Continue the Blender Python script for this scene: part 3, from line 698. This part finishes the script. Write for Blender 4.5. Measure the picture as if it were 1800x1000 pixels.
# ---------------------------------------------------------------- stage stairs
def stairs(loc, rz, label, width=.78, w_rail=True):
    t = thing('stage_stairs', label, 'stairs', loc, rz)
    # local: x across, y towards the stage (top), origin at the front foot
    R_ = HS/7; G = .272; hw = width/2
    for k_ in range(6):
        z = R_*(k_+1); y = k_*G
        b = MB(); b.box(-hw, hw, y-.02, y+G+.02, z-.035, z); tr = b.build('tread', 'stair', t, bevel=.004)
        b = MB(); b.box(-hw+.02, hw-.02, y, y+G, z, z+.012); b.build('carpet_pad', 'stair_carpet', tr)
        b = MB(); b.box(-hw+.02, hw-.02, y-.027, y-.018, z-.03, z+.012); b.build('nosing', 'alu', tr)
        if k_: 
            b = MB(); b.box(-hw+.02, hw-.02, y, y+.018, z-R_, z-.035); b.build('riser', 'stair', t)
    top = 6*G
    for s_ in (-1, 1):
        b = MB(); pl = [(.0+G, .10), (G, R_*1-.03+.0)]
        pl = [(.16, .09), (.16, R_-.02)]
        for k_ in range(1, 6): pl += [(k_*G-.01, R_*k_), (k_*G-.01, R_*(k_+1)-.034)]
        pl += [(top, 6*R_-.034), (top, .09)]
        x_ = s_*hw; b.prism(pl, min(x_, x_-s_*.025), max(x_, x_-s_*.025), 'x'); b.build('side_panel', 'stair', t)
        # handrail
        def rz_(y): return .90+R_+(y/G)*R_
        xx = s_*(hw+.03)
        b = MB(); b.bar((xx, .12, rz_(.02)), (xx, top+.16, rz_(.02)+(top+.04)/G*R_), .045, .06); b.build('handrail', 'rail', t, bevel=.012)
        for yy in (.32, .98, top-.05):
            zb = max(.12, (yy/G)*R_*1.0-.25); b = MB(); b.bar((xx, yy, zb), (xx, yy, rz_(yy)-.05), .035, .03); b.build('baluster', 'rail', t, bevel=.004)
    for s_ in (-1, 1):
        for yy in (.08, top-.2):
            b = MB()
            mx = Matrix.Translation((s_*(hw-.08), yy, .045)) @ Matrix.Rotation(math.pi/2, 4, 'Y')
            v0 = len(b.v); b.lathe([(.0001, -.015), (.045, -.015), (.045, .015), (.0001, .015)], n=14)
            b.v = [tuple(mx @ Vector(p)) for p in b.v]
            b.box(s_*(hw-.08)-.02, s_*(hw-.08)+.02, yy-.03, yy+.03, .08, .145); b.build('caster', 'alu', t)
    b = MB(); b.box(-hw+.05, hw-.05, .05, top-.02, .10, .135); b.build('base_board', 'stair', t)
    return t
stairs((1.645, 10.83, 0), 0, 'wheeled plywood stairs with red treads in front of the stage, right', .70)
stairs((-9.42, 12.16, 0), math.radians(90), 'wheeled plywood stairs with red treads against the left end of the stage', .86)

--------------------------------

» **Your objective**
Using the data above, output each line exactly.

» **Written response**
Continue the Blender Python script for this scene: part 3, from line 698. This part finishes the script. Write for Blender 4.5. Measure the picture as if it were 1800x1000 pixels.
# ---------------------------------------------------------------- stage stairs
def stairs(loc, rz, label, width=.78, w_rail=True):
    t = thing('stage_stairs', label, 'stairs', loc, rz)
    # local: x across, y towards the stage (top), origin at the front foot
    R_ = HS/7; G = .272; hw = width/2
    for k_ in range(6):
        z = R_*(k_+1); y = k_*G
        b = MB(); b.box(-hw, hw, y-.02, y+G+.02, z-.035, z); tr = b.build('tread', 'stair', t, bevel=.004)
        b = MB(); b.box(-hw+.02, hw-.02, y, y+G, z, z+.012); b.build('carpet_pad', 'stair_carpet', tr)
        b = MB(); b.box(-hw+.02, hw-.02, y-.027, y-.018, z-.03, z+.012); b.build('nosing', 'alu', tr)
        if k_: 
            b = MB(); b.box(-hw+.02, hw-.02, y, y+.018, z-R_, z-.035); b.build('riser', 'stair', t)
    top = 6*G
    for s_ in (-1, 1):
        b = MB(); pl = [(.0+G, .10), (G, R_*1-.03+.0)]
        pl = [(.16, .09), (.16, R_-.02)]
        for k_ in range(1, 6): pl += [(k_*G-.01, R_*k_), (k_*G-.01, R_*(k_+1)-.034)]
        pl += [(top, 6*R_-.034), (top, .09)]
        x_ = s_*hw; b.prism(pl, min(x_, x_-s_*.025), max(x_, x_-s_*.025), 'x'); b.build('side_panel', 'stair', t)
        # handrail
        def rz_(y): return .90+R_+(y/G)*R_
        xx = s_*(hw+.03)
        b = MB(); b.bar((xx, .12, rz_(.02)), (xx, top+.16, rz_(.02)+(top+.04)/G*R_), .045, .06); b.build('handrail', 'rail', t, bevel=.012)
        for yy in (.32, .98, top-.05):
            zb = max(.12, (yy/G)*R_*1.0-.25); b = MB(); b.bar((xx, yy, zb), (xx, yy, rz_(yy)-.05), .035, .03); b.build('baluster', 'rail', t, bevel=.004)
    for s_ in (-1, 1):
        for yy in (.08, top-.2):
            b = MB()
            mx = Matrix.Translation((s_*(hw-.08), yy, .045)) @ Matrix.Rotation(math.pi/2, 4, 'Y')
            v0 = len(b.v); b.lathe([(.0001, -.015), (.045, -.015), (.045, .015), (.0001, .015)], n=14)
            b.v = [tuple(mx @ Vector(p)) for p in b.v]
            b.box(s_*(hw-.08)-.02, s_*(hw-.08)+.02, yy-.03, yy+.03, .08, .145); b.build('caster', 'alu', t)
    b = MB(); b.box(-hw+.05, hw-.05, .05, top-.02, .10, .135); b.build('base_board', 'stair', t)
    return t
stairs((1.645, 10.83, 0), 0, 'wheeled plywood stairs with red treads in front of the stage, right', .70)
stairs((-9.42, 12.16, 0), math.radians(90), 'wheeled plywood stairs with red treads against the left end of the stage', .86)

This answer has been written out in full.